▶ [Given request]: Reproduce the whole listing, character for character.

▶ [Supplied material]:
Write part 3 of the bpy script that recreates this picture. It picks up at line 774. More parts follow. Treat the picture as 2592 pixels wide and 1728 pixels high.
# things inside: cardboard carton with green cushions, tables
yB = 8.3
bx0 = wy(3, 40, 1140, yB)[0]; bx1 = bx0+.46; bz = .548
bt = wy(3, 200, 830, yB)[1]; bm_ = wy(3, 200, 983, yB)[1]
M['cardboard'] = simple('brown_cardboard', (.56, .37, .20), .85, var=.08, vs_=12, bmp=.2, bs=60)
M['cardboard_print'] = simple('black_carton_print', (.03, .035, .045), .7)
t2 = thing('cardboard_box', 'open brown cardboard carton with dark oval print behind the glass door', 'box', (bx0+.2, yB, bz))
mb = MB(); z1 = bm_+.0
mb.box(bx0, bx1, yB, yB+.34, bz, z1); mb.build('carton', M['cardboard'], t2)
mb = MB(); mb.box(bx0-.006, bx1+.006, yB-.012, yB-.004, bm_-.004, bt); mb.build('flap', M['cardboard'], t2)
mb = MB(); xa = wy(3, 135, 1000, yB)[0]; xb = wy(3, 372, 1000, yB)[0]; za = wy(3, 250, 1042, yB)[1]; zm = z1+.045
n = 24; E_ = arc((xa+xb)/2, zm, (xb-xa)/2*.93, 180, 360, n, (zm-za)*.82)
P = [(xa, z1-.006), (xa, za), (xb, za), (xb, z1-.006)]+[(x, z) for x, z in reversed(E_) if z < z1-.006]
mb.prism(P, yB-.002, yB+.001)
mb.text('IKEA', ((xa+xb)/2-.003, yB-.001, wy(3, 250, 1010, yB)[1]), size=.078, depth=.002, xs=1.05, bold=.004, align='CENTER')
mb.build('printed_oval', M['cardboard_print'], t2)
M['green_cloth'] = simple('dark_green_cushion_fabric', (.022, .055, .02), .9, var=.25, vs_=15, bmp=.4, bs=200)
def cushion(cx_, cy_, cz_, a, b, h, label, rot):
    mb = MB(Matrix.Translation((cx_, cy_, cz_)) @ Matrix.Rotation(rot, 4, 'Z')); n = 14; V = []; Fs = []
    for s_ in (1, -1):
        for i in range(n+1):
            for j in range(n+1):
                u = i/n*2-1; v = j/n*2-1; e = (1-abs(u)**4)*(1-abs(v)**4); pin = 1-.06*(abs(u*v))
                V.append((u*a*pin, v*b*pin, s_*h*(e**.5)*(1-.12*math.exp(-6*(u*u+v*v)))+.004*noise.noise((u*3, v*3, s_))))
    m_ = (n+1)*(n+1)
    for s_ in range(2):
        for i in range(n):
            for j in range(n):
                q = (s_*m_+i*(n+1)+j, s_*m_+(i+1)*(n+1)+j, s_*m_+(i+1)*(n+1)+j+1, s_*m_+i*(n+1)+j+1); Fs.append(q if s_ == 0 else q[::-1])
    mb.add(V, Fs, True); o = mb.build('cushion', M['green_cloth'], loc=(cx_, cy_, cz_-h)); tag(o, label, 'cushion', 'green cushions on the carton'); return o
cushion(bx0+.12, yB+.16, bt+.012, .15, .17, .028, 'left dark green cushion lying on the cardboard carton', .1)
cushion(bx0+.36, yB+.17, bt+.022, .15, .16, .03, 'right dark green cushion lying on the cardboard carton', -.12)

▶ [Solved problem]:
Write part 3 of the bpy script that recreates this picture. It picks up at line 774. More parts follow. Treat the picture as 2592 pixels wide and 1728 pixels high.
# things inside: cardboard carton with green cushions, tables
yB = 8.3
bx0 = wy(3, 40, 1140, yB)[0]; bx1 = bx0+.46; bz = .548
bt = wy(3, 200, 830, yB)[1]; bm_ = wy(3, 200, 983, yB)[1]
M['cardboard'] = simple('brown_cardboard', (.56, .37, .20), .85, var=.08, vs_=12, bmp=.2, bs=60)
M['cardboard_print'] = simple('black_carton_print', (.03, .035, .045), .7)
t2 = thing('cardboard_box', 'open brown cardboard carton with dark oval print behind the glass door', 'box', (bx0+.2, yB, bz))
mb = MB(); z1 = bm_+.0
mb.box(bx0, bx1, yB, yB+.34, bz, z1); mb.build('carton', M['cardboard'], t2)
mb = MB(); mb.box(bx0-.006, bx1+.006, yB-.012, yB-.004, bm_-.004, bt); mb.build('flap', M['cardboard'], t2)
mb = MB(); xa = wy(3, 135, 1000, yB)[0]; xb = wy(3, 372, 1000, yB)[0]; za = wy(3, 250, 1042, yB)[1]; zm = z1+.045
n = 24; E_ = arc((xa+xb)/2, zm, (xb-xa)/2*.93, 180, 360, n, (zm-za)*.82)
P = [(xa, z1-.006), (xa, za), (xb, za), (xb, z1-.006)]+[(x, z) for x, z in reversed(E_) if z < z1-.006]
mb.prism(P, yB-.002, yB+.001)
mb.text('IKEA', ((xa+xb)/2-.003, yB-.001, wy(3, 250, 1010, yB)[1]), size=.078, depth=.002, xs=1.05, bold=.004, align='CENTER')
mb.build('printed_oval', M['cardboard_print'], t2)
M['green_cloth'] = simple('dark_green_cushion_fabric', (.022, .055, .02), .9, var=.25, vs_=15, bmp=.4, bs=200)
def cushion(cx_, cy_, cz_, a, b, h, label, rot):
    mb = MB(Matrix.Translation((cx_, cy_, cz_)) @ Matrix.Rotation(rot, 4, 'Z')); n = 14; V = []; Fs = []
    for s_ in (1, -1):
        for i in range(n+1):
            for j in range(n+1):
                u = i/n*2-1; v = j/n*2-1; e = (1-abs(u)**4)*(1-abs(v)**4); pin = 1-.06*(abs(u*v))
                V.append((u*a*pin, v*b*pin, s_*h*(e**.5)*(1-.12*math.exp(-6*(u*u+v*v)))+.004*noise.noise((u*3, v*3, s_))))
    m_ = (n+1)*(n+1)
    for s_ in range(2):
        for i in range(n):
            for j in range(n):
                q = (s_*m_+i*(n+1)+j, s_*m_+(i+1)*(n+1)+j, s_*m_+(i+1)*(n+1)+j+1, s_*m_+i*(n+1)+j+1); Fs.append(q if s_ == 0 else q[::-1])
    mb.add(V, Fs, True); o = mb.build('cushion', M['green_cloth'], loc=(cx_, cy_, cz_-h)); tag(o, label, 'cushion', 'green cushions on the carton'); return o
cushion(bx0+.12, yB+.16, bt+.012, .15, .17, .028, 'left dark green cushion lying on the cardboard carton', .1)
cushion(bx0+.36, yB+.17, bt+.022, .15, .16, .03, 'right dark green cushion lying on the cardboard carton', -.12)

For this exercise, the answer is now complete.